Jeudi 2 juin dès 16h
À l’Ouest, un masque de verre attend qu’on se serve de lui pour jeter un coup d'œil par-dessus la barrière de la conscience et saisir les derniers rayons chavirant d’un vaste sommeil. Au Nord, une série de silhouettes coulent sur les vitraux opaques d'un temple de la couleur. Au centre, un fragment de terre magmatique sert de potentiel tremplin à l'imagination pour s’élancer au-dessus de la mer de nuages de la morosité. Tous les éléments réunis dans cette exposition personnelle de Flora Mottini pourraient être des souvenirs glanés lors d’une visite dans l'archipel fictionnel de Fuluwatu - destination idéale d’un voyage onirique dont elle fait le récit et dresse la cartographie abstraite dans une édition d’artiste en offset.

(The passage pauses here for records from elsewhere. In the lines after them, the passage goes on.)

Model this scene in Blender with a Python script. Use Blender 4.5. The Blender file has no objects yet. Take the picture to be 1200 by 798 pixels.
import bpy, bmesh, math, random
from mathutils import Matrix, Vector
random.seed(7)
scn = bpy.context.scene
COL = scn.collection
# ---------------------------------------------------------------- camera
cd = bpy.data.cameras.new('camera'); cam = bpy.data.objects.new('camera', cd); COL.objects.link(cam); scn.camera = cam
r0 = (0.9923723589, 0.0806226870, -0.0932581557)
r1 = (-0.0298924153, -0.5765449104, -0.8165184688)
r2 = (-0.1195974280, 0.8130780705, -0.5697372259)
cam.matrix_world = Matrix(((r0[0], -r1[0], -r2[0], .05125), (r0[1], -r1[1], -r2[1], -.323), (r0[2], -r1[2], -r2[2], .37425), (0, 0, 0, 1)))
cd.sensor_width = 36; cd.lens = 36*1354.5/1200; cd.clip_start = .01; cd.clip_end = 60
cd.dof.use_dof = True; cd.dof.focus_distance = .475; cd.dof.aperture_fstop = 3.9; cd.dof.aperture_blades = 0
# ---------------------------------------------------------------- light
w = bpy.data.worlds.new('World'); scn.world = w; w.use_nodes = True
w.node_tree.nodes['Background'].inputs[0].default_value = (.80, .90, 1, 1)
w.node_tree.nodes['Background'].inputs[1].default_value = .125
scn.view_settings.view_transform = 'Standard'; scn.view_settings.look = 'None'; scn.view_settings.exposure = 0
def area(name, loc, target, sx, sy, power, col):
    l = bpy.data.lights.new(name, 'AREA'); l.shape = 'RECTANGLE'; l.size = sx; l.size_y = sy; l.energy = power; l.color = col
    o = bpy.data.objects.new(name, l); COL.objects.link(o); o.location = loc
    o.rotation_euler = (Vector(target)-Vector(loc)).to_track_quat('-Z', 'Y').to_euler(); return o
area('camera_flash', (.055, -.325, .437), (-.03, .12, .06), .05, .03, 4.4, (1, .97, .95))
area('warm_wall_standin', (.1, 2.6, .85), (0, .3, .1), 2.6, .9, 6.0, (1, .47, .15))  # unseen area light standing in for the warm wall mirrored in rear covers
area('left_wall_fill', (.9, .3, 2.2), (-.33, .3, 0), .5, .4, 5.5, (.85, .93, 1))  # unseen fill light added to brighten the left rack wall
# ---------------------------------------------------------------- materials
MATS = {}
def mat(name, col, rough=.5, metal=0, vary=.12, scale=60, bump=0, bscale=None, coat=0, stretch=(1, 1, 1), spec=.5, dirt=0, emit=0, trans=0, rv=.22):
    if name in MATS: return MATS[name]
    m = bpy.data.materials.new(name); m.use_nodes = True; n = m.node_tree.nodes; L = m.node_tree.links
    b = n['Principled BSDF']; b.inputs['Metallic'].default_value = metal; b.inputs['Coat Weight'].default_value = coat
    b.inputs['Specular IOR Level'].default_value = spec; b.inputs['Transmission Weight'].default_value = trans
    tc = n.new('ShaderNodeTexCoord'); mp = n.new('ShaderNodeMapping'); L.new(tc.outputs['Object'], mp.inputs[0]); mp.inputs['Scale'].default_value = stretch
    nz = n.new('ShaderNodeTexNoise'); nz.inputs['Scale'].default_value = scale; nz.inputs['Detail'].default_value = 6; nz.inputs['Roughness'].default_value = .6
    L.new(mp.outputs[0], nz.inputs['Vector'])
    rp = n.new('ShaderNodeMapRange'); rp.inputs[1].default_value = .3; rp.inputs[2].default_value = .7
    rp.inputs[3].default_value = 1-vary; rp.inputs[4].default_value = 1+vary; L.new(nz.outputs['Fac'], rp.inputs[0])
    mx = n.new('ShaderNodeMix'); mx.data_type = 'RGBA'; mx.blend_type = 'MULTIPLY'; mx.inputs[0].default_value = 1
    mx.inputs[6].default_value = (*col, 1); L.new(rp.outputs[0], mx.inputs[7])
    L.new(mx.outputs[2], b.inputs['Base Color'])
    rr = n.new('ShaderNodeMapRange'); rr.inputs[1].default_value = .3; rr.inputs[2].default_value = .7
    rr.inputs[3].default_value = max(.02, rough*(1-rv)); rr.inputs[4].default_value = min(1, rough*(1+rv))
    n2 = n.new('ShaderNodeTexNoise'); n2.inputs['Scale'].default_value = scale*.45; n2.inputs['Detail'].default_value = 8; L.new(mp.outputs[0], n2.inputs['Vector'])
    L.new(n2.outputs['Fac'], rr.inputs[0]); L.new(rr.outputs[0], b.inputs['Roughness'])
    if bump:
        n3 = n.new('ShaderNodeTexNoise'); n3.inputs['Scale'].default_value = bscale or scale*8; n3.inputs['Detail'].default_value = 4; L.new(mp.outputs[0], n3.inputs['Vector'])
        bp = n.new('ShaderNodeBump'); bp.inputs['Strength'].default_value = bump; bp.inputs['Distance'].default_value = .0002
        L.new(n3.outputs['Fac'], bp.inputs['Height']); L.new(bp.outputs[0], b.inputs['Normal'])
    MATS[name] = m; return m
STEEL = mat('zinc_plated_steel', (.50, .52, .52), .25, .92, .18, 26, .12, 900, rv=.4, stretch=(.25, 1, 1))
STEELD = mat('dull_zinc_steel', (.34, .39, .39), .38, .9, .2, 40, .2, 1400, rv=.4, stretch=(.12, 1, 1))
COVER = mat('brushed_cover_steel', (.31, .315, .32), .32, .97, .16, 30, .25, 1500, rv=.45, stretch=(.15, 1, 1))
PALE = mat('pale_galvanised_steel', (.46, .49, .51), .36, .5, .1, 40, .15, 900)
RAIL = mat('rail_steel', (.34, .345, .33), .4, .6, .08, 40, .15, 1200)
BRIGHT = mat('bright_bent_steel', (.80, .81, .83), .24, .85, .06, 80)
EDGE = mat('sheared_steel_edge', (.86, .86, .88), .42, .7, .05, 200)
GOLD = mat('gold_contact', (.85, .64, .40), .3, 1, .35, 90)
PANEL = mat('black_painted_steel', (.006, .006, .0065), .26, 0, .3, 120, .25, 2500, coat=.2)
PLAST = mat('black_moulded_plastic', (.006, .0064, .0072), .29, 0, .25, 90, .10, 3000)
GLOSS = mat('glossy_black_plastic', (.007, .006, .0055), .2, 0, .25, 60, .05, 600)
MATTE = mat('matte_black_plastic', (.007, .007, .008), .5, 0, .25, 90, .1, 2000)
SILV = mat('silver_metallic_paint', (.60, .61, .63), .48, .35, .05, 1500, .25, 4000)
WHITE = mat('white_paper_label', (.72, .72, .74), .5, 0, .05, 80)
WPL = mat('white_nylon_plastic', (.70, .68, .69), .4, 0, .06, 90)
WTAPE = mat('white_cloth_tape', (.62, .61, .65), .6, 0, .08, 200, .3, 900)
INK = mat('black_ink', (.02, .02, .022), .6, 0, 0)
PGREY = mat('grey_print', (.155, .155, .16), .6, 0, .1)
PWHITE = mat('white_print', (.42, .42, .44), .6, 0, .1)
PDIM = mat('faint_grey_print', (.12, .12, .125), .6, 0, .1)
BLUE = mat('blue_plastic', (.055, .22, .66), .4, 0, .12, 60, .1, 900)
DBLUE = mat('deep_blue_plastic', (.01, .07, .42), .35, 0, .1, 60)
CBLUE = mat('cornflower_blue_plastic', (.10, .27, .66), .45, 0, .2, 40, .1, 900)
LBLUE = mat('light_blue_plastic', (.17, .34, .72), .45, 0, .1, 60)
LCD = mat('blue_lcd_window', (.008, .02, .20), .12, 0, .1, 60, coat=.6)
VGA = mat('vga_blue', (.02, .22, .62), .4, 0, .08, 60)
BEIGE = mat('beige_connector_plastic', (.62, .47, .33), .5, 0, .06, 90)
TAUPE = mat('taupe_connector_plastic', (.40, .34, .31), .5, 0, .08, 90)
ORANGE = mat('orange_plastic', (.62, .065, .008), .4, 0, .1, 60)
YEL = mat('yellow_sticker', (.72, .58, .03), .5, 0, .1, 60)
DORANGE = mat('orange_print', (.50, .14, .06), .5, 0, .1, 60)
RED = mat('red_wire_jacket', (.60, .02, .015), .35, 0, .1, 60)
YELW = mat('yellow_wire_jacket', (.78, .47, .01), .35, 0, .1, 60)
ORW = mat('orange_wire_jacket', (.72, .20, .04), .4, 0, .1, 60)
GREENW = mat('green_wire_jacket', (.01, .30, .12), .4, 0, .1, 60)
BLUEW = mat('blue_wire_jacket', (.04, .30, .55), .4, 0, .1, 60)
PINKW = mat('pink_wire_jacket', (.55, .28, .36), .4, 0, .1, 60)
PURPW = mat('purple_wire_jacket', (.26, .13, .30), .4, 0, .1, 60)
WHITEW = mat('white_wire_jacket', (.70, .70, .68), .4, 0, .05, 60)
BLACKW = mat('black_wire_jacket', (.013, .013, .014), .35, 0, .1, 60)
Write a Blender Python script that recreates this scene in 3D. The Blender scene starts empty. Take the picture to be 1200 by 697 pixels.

“Ah le temps où les étoiles fument”
Une proposition serait de plonger dans le lac depuis le phare des bains des Pâquis, s’engouffrer dans le fleuve, puis se laisser filer sous les ponts jusqu’à accoster ce Rivage à Bascule qui est la seconde exposition personnelle à Genève de Flora Mottini. Et puis, on se frotterait les yeux avant de s’emparer du masque de sommeil affiché sur le mur, se couvrir les yeux, ajuster les lanières et laisser son esprit décrocher, tomber en chute libre avant d'être propulsé en l'air par un jeu de va-et-vient gravitationnel. Du point le plus haut de la trajectoire, on jetterait un coup d'œil par-dessus la barrière de la conscience pour saisir les derniers rayons chavirant de ce vaste sommeil. Et quand tout s’assoupirait enfin, on se glisserait dans les abysses d’un esprit altéré pour redécouvrir leurs paysages à travers ce verre coulé - à la fois dépoli et moelleux. Ceci est une invitation à rêver.
“Ah le temps où les cochons s'envolent”
Plaquées sur le métal par l'onde de choc d'une supernova, des silhouettes élastiques de cartoons étirent les lignes de leur contour. Elles semblent prêtes à sombrer et disparaître dans l'abstraction horizontale des dégradés chimiques. Tel un coyote qui mouline des pattes au-dessus du vide dans cet instant de tension qui précède la chute, tout le potentiel de mouvement concentré dans la suspension en l’air d'un corps distordu par l’accélération est saisi ici. En arrière-plan, une déclinaison sereine d’horizons de nuances est offerte à notre regard. Ces teintes coulent sur les capots rutilants des voitures volantes d'une Californie fantasmée, sur les vitraux opaques d'un temple de la couleur, ou peut-être sur les hublots arqués d'un aéroglisseur fendant les eaux miroitantes d'un archipel. Avec cette série de peintures, Flora Mottini se saisit des possibilités d’un processus de traitement industriel de l’aluminium - l’anodisation - pour en faire émerger une esthétique de la transition, toujours plus tentée par le minimalisme.
“Ah le temps où les cailloux s'enrhument”
Au centre de l'espace, un fragment de terre magmatique s’impose. Est-ce un bois flottant pétrifié et nacré, recueilli entre les galets de l'une des rives du possible qui bordent l'univers du réel ? Ou est-ce la maquette d’une montagne monumentale dont l'ascension fait office de rite initiatique ? Ou peut-être encore, est-ce le point de pivot vallonné d’un tremplin d'où l'imagination se lance au-dessus de la mer de nuages de la morosité ? Peu importe la fonction si la forme est juste. Les plis et replis confortables qui constellent l’œuvre de Flora Mottini sont à nouveau déployés dans cette sculpture sur bois d’un vert luisant.
“Ah le temps où l'eau a la parole”
Tous les éléments réunis ici pourraient être des souvenirs ramenés par l'artiste lors de visites dans l'archipel fictionnel de Fuluwatu. Les escapades poétiques introspectives dans cet autre lieu sont au cœur de sa démarche. Elle dresse ainsi la cartographie aléatoire de cette destination idéale dans une édition d’artiste en offset, offerte à la consultation. Cette topographie abstraite d'un archipel imaginaire est doublée d'une série de textes qui forment le récit fragmentaire d'un voyage dans ce dédale d’îles atmosphériques. En parallèle à ses recherches visuelles, Flora Mottini travaille précisément le texte. Elle tourne et retourne les mots, en quête des effets troublants que peut provoquer le bon assemblage de termes, pour donner corps à un monde littéraire foisonnant qui nourrit son travail plastique et s’en nourrit en retour.